Dato che gli allenamenti sono ripresi, mi chiedo come affronterete le difficoltà specifiche che ci saranno nei corsi di nuoto, specialmente quelli dedicati ai più piccoli, principalmente legate al fatto che si richiede una presenza e una vicinanza con gli istruttori. Avete sviluppato delle strategie in merito?
«
Ti parlo principalmente dell'esperienza lughese, quindi di quello che ho visto io in prima persona. I corsi per i più piccoli non li abbiamo fatti, siamo partiti solamente con i corsi per i bambini che possono stare già nella vasca grande con l'istruttore fuori. Abbiamo selezionato un numero massimo di ragazzi per corsia, un criterio definito dai vari protocolli. Sulla base di questi criteri abbiamo lavorato anche a livello di iscrizioni, per poter prendere quel numero limitato di persone. Poi sai, ogni centro ha le sue diversità che derivano anche da quello che ti permette e ti concede la gestione. Non tutti magari hanno una gestione diretta di impianto e corsi, alcuni organizzano solo i corsi e non sono gestori dell'impianto e quindi c'è sempre questa cosa da considerare, perché le attenzioni variano da situazione a situazione. Oltretutto a tutti quelli che accedono all'impianto c'è da fare all'ingresso il triage, lasciando il nominativo e facendosi misurare la temperatura, con l'obbligo ovviamente di indossare la mascherina. L'impianto stesso, poi, è stato modificato per rispettare le varie norme».

Concluderei chiedendoti un po' della tua storia e del tuo percorso in Uisp: com'è nato e si è sviluppato? Cosa ti ha fatto appassionare a questa disciplina?

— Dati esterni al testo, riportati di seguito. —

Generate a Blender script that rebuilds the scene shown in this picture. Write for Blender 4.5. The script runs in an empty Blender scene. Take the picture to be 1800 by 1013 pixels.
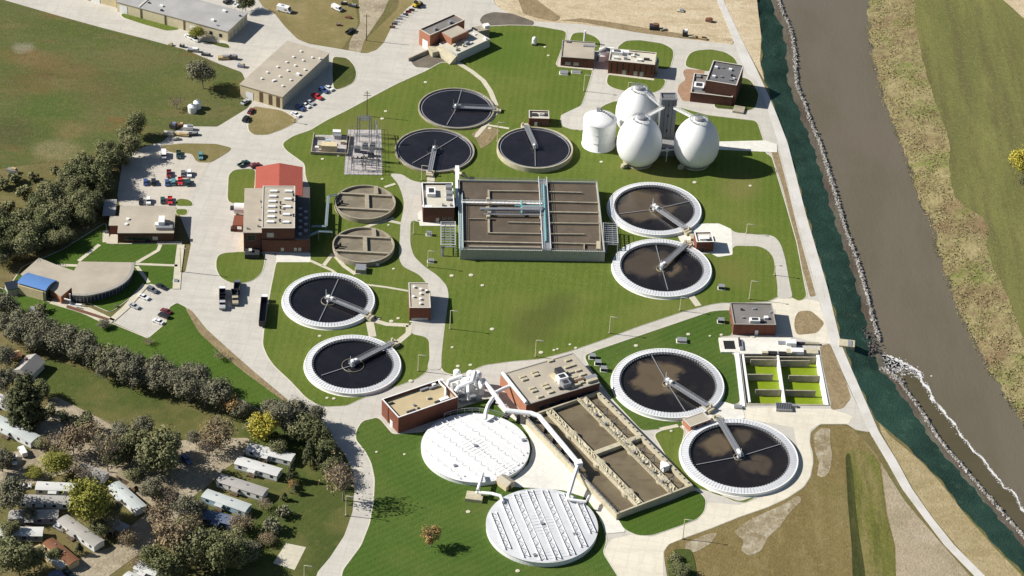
import bpy, math, random
from mathutils import Vector, Matrix
from mathutils.geometry import tessellate_polygon
R=math.radians; rnd=random.Random(7)
sc=bpy.context.scene; COL=sc.collection
# ---------------------------------------------------------------- camera
FPX=4550.0; PITCH=R(35.98); ROLL=R(3.08); H=600.0; OY=826.0
fw=Vector((0,math.cos(PITCH),-math.sin(PITCH))); rt0=Vector((1,0,0)); up0=rt0.cross(fw)
RT=math.cos(ROLL)*rt0+math.sin(ROLL)*up0; UP=-math.sin(ROLL)*rt0+math.cos(ROLL)*up0
CAM=Vector((0,-OY,H))
def G(x,y,z=0.0):
    """survey helper: the point at height z seen at photo position x,y"""
    d=fw+((x-900)/FPX)*RT-((y-506.5)/FPX)*UP
    return CAM+d*((z-H)/d.z)
cd=bpy.data.cameras.new('camera'); cam=bpy.data.objects.new('camera',cd); COL.objects.link(cam)
cd.sensor_width=36; cd.lens=FPX/1800*36; cd.clip_start=1; cd.clip_end=9000
m=Matrix((RT,UP,-fw)).transposed().to_4x4(); m.translation=CAM; cam.matrix_world=m; sc.camera=cam
# ---------------------------------------------------------------- light
SUN_EL=R(35.5); SHADOW_DIR=Vector((1,-0.10,0)).normalized()   # direction the shadows fall
w=bpy.data.worlds.new('World'); sc.world=w; w.use_nodes=True
nt=w.node_tree; bg=nt.nodes['Background']; sky=nt.nodes.new('ShaderNodeTexSky'); sky.sky_type='NISHITA'
sky.sun_disc=False; sky.sun_elevation=SUN_EL
tosun=-SHADOW_DIR; sky.sun_rotation=math.atan2(tosun.x,tosun.y)
sky.air_density=1.0; sky.dust_density=0.6
nt.links.new(sky.outputs[0],bg.inputs[0]); bg.inputs[1].default_value=0.05
ld=bpy.data.lights.new('sun','SUN'); ld.energy=5.0; ld.angle=R(0.5); ld.color=(1.0,0.955,0.88)
sun=bpy.data.objects.new('sun',ld); COL.objects.link(sun); sun.location=(0,0,300)
ldir=(SHADOW_DIR*math.cos(SUN_EL)+Vector((0,0,-math.sin(SUN_EL)))).normalized()
sun.rotation_euler=ldir.to_track_quat('-Z','Y').to_euler()
sc.view_settings.view_transform='Standard'; sc.view_settings.look='None'; sc.view_settings.exposure=0.56; sc.view_settings.gamma=1
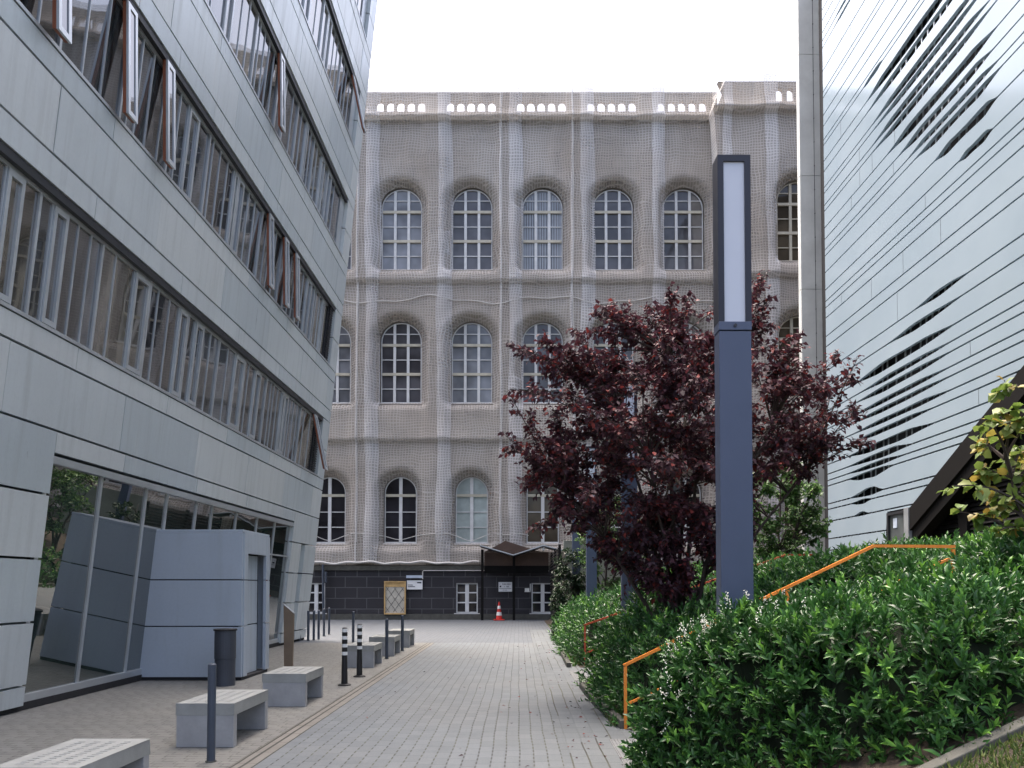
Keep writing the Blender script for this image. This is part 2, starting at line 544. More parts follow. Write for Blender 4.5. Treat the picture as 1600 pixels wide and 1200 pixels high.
# sloping planted bank on the right
mb = MB()
xs = [1.06, 1.35] + [1.35 + .3 * i for i in range(1, 12)] + [6, 8, 11, 16, 30]
ys = [-4, -1, 2, 4.7, 5.0, 7.35, 7.4, 9.15, 9.2, 11, 13, 14.1, 14.15, 16.1, 16.15, 20, 25, 30, 38]
vs = []
for y in ys:
    for x in xs:
        z = ground_z(x, y) + .02
        if (7.38 < y < 9.17 or 14.12 < y < 16.12) and x < 4.4: z -= .28
        if x < 1.2: z = -.02
        vs.append((x, y, z))
fs = [(j * len(xs) + i, j * len(xs) + i + 1, (j + 1) * len(xs) + i + 1, (j + 1) * len(xs) + i) for j in range(len(ys) - 1) for i in range(len(xs) - 1)]
mb.add(vs, fs)
tag(mb.build('embankment', M['soil']), kind='structure')

# kerbs round the beds
def kerb(name, pts, w, h, label, zf=None):
    m = MB()
    for (a, b) in zip(pts[:-1], pts[1:]):
        a, b = Vector(a), Vector(b)
        d = (b - a); d.z = 0; d.normalize()
        s = Vector((d.y, -d.x, 0)) * w
        vs = [a, b, b + s, a + s]
        m.add([(p.x, p.y, p.z - .15) for p in vs] + [(p.x, p.y, p.z + h) for p in vs],
              [(0, 3, 2, 1), (4, 5, 6, 7), (0, 1, 5, 4), (1, 2, 6, 5), (2, 3, 7, 6), (3, 0, 4, 7)])
    return tag(m.build(name, M['kerb'], bevel=.008), label, 'kerb')
kerb('bed_kerb', [(1.17, 9.25, .0), (1.03, 11, 0), (.98, 12.95, 0), (1.6, 13.05, 0)], .09, .1, 'low dark concrete kerb curving along the planted bed between the two stairs')
kerb('bed_kerb', [(.97, 16.15, .0), (1.0, 19, 0), (1.12, 22, 0), (1.2, 24.5, 0)], .09, .1, 'low dark concrete kerb along the far planted bed beyond the second stair')
kerb('bed_kerb', [(2.2, 4.85, ground_z(2.2, 0)), (3, 4.85, ground_z(3, 0)), (4.3, 4.85, ground_z(4.3, 0)), (7, 4.85, ground_z(7, 0))], .12, .07, 'sloping grey concrete kerb between the near hedge and the lawn')

# stairs with ribbed tactile pads
def stair(y0, y1, label, lab2):
    m = MB(); n = 9
    for i in range(n):
        x0 = 1.5 + i * .31
        m.box(x0, x0 + .33, y0, y1, -.1, .15 * (i + 1))
    tag(m.build('stair', M['concrete'], bevel=.006), label, 'stairs')
    m = MB()
    for i in range(8):
        x0 = .985 + i * .034
        m.box(x0, x0 + .02, y0 - .35, y1 - .5, .002, .014)
    m.box(.97, 1.26, y0 - .37, y1 - .48, -.01, .009)
    tag(m.build('tactile_pad', M['pad']), lab2, 'tactile paving')
stair(7.45, 9.1, 'concrete stair up the bank hidden behind the near hedge', 'pale ribbed tactile pad at the foot of the near stair')
stair(14.2, 16.0, 'concrete stair up the bank behind the dark red tree', 'pale ribbed tactile pad at the foot of the far stair')

# ================================================================ LEFT OFFICE BUILDING (leaning facade)
LEAN = .105
LX = -6.5
LY1 = 24.5
def L(y, z, n):
    return (LX + LEAN * z + n * .9945, y, z - n * .1045)
office = thing('office_building', 'silver panelled office block with leaning facade and long window bands, left side', 'building', (-8, 14, 0))
mb = MB()
mb.box(0.5, LY1 - .03, 0.02, 22.5, -.7, -.3, L)
mb.add([L(.5, 0, -.3), L(LY1 - .03, 0, -.3), L(LY1 - .03, 22.5, -.3), L(.5, 22.5, -.3), (-14, .5, 0), (-14, LY1 - .03, 0), (-14, LY1 - .03, 22.5), (-14, .5, 22.5)],
       [(0, 1, 5, 4), (3, 7, 6, 2), (1, 2, 6, 5), (0, 4, 7, 3), (4, 5, 6, 7)])
mb.build('wall', M['dark_gap'], office)
SILL = [4.9, 8.2, 11.5, 14.8, 18.1]
HEAD = [s + 1.75 for s in SILL]
WY0, WY1 = 3.8, 23.15
GL0, GL1, GZ = 10.55, 21.9, 3.37
def panels():
    m = MB()
    gx, gz, t = .006, .016, .05
    def row(y0, y1, z0, z1, off, step=2.8):
        js = [y0]
        y = off
        while y < y1:
            if y > y0 + .3 and y < y1 - .3: js.append(y)
            y += step
        js.append(y1)
        for a, b in zip(js[:-1], js[1:]):
            m.mi = random.choice([0, 0, 1, 2])
            m.box(a + gx, b - gx, z0 + gz, z1 - gz, -.3, random.uniform(-.004, .002), L)
    # ground storey left of the glazing and right end strip
    zs = [.06, .34, 1.17, 2.0, 2.85, 3.7]
    for a, b in zip(zs[:-1], zs[1:]):
        if b <= 2.9:
            row(.5, GL0, a, b, 1.2, 3.1)
            row(GL1, GL1 + .95, a, b, 99)
            row(GL1 + 1.35, LY1, a, b, 99)
        else:
            row(.5, GL0, a, b, 1.2, 3.1)
            row(GL1, LY1, a, b, 99)
    row(GL0, GL1, 3.4, 3.7, 9.6)
    m.box(GL1 + .95, GL1 + 1.35, .06, 2.85, -.3, -.14, L)
    for i, s in enumerate(SILL):
        lo = s - 1.2 if i else 3.7
        row(.5, LY1, lo, s - .33, 1.0 + .35 * (i % 2))           # wide spandrel row
        row(.5, LY1, s - .33, s, 2.4 + .2 * i)                   # sill row
        h = HEAD[i]
        row(.5, LY1, h, s + 3.3 - 1.2, 2.4 + .45 * i)             # head row
        for a, b in ((.5, WY0), (WY1 + .55, LY1)):
            z0, z1 = s, h
            m.box(a + gx, b - gx, z0 + gz, (z0 + z1) / 2 - gz, -.3, 0, L)
            m.box(a + gx, b - gx, (z0 + z1) / 2 + gz, z1 - gz, -.3, 0, L)
    row(.5, LY1, 21.4, 22.6, 1.0)
    return m
panels().build('cladding', [M['alu'], M['alu_b'], M['alu_c']], office)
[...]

«Sostanzialmente io da ragazzo ho sempre fatto nuoto, fino al livello agnostico. I miei primi ricordi sono già legati alla piscina, ho cambiato diverse società sportive e ho avuto modo di vedere diverse realtà che considero un bagaglio esperienziale, soprattutto relazionale. Ho conosciuto tanta gente nel mondo delle piscine ed è una cosa che mi è tornata utile, perché poi dopo sono entrato in Uisp con la possibilità di creare una mia squadra di nuoto da allenare e il mio obbiettivo era sostanzialmente quello, diventare un allenatore. Un po' alla volta ho preso in mano altre situazioni, prima il corso di nuoto, poi la gestione degli istruttori e l'interfacciarsi con tutta l'utenza che faceva i corsi di nuoto. E da lì è partita tutta un'altra cosa, perché poi finché ho potuto ho mantenuto anche l'impegno della squadra di nuoto e quindi ho fatto il dirigente di questa società affiliata alla Uisp».